Input material
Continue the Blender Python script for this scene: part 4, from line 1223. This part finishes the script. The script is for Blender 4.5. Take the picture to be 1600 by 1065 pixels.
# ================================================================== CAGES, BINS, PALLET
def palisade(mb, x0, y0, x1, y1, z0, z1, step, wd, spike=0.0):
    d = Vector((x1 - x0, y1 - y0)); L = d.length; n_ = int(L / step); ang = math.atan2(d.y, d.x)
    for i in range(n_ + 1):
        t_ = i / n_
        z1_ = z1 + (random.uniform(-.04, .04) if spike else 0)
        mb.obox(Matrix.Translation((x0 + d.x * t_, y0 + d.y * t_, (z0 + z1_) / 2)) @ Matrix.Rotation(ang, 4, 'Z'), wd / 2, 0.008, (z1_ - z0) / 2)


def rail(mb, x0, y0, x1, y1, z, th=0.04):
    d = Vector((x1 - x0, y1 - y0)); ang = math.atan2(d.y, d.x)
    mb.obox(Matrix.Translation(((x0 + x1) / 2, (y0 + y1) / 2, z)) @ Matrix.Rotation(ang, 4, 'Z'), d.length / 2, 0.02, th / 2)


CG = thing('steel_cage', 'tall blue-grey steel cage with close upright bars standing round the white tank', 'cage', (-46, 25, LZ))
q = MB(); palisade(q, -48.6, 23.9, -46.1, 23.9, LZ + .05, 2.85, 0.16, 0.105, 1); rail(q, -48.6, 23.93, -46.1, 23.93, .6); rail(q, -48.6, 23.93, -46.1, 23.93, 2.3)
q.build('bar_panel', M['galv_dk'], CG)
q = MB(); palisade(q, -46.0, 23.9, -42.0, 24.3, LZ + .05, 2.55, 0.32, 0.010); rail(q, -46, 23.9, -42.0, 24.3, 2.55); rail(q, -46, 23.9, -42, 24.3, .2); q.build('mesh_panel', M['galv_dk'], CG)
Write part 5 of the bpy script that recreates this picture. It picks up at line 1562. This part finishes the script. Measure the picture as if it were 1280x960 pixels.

Aim
Reproduce exactly the lines from the beginning of the entries above up to and including the line that contains "mb.obox(Matrix.Translation(((x0 + x1)".

Task output
Continue the Blender Python script for this scene: part 4, from line 1223. This part finishes the script. The script is for Blender 4.5. Take the picture to be 1600 by 1065 pixels.
# ================================================================== CAGES, BINS, PALLET
def palisade(mb, x0, y0, x1, y1, z0, z1, step, wd, spike=0.0):
    d = Vector((x1 - x0, y1 - y0)); L = d.length; n_ = int(L / step); ang = math.atan2(d.y, d.x)
    for i in range(n_ + 1):
        t_ = i / n_
        z1_ = z1 + (random.uniform(-.04, .04) if spike else 0)
        mb.obox(Matrix.Translation((x0 + d.x * t_, y0 + d.y * t_, (z0 + z1_) / 2)) @ Matrix.Rotation(ang, 4, 'Z'), wd / 2, 0.008, (z1_ - z0) / 2)


def rail(mb, x0, y0, x1, y1, z, th=0.04):
    d = Vector((x1 - x0, y1 - y0)); ang = math.atan2(d.y, d.x)
    mb.obox(Matrix.Translation(((x0 + x1) / 2, (y0 + y1) / 2, z)) @ Matrix.Rotation(ang, 4, 'Z'), d.length / 2, 0.02, th / 2)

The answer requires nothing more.